Task goal. Reproduce the entries shown below only from the line with "What Blender Python" down to the line with "def R(a): return math.radians(a)", keeping both end lines and copying each one exactly.

▼

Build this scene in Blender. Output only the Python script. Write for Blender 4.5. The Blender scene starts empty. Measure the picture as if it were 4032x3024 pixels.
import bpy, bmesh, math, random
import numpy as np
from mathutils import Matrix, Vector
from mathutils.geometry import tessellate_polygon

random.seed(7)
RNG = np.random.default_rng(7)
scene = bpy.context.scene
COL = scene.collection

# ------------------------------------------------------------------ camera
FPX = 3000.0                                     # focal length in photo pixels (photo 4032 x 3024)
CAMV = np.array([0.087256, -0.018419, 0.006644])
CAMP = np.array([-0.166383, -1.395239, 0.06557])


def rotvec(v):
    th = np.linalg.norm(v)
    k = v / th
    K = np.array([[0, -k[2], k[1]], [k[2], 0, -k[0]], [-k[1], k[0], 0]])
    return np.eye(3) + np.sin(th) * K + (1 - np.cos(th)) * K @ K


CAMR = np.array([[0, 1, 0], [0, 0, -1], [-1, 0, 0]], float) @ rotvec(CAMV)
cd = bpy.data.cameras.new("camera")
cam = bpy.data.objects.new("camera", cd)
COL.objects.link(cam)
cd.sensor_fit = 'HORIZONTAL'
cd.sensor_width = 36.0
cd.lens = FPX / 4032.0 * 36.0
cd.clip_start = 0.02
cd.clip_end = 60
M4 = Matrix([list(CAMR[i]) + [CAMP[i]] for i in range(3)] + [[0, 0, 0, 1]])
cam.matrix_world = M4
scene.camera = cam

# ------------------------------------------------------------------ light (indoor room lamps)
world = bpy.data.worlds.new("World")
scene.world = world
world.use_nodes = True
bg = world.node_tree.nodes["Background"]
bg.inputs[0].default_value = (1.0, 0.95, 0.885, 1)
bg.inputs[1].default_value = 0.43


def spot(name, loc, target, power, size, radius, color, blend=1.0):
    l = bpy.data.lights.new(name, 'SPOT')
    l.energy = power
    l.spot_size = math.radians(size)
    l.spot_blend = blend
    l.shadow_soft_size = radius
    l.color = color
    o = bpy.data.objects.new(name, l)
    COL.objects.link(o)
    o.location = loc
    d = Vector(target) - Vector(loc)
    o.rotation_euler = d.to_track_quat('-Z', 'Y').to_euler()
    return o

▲
▼

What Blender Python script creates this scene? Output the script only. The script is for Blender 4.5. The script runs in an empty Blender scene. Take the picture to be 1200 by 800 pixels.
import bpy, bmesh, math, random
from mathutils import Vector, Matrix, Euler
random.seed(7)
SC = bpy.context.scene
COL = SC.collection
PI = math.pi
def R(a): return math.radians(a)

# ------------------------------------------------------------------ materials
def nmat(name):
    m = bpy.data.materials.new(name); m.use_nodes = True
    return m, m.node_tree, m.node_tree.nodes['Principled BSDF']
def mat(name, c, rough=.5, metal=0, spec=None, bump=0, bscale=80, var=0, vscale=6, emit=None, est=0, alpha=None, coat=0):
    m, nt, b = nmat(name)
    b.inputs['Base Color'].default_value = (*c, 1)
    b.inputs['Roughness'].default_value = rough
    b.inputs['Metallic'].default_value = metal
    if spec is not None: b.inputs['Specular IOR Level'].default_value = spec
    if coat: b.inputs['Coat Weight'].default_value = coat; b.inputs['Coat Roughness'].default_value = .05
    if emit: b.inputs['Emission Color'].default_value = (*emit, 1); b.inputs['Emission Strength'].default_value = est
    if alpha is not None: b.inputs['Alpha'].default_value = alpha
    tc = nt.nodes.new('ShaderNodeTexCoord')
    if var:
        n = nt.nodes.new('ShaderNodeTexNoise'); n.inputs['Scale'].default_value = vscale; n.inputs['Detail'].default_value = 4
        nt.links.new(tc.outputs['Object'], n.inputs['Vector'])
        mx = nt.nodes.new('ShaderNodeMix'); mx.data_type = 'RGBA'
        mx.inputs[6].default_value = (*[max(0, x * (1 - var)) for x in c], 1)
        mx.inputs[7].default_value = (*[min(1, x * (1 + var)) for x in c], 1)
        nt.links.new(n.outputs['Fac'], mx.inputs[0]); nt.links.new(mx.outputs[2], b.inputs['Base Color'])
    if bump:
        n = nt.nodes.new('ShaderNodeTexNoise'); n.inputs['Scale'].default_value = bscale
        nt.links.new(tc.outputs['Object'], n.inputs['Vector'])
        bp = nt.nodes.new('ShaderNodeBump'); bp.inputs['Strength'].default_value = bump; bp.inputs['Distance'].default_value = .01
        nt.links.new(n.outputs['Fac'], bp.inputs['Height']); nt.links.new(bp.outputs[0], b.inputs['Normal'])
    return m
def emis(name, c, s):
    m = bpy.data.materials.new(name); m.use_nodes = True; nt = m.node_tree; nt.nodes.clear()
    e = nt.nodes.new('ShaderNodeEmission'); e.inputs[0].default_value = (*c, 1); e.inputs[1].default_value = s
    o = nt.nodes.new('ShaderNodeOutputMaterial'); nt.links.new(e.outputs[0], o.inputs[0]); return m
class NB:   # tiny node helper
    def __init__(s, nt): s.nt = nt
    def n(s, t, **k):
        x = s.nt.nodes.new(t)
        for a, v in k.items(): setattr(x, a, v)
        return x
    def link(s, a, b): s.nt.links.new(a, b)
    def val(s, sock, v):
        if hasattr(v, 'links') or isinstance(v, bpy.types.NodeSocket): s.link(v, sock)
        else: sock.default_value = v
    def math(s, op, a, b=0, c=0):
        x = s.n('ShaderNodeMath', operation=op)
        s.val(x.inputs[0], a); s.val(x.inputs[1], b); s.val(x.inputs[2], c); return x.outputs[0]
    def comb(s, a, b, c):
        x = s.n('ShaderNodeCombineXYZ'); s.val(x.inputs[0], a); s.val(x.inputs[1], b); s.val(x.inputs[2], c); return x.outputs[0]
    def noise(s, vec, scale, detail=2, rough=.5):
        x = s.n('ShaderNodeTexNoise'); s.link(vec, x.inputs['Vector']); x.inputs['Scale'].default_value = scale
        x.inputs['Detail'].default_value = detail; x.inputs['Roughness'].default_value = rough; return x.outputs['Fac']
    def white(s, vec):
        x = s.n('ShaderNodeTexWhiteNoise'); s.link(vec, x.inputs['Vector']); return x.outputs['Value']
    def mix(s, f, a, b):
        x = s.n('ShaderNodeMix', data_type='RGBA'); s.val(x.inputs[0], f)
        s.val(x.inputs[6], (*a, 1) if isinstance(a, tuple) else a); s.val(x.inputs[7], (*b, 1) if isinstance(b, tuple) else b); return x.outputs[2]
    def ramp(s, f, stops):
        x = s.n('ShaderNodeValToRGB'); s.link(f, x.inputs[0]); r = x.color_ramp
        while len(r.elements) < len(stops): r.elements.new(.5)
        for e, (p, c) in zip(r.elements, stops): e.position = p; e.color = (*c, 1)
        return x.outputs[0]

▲

Finished task.
What Blender Python script creates this scene? Output the script only. The script is for Blender 4.5. The script runs in an empty Blender scene. Take the picture to be 1200 by 800 pixels.
import bpy, bmesh, math, random
from mathutils import Vector, Matrix, Euler
random.seed(7)
SC = bpy.context.scene
COL = SC.collection
PI = math.pi
def R(a): return math.radians(a)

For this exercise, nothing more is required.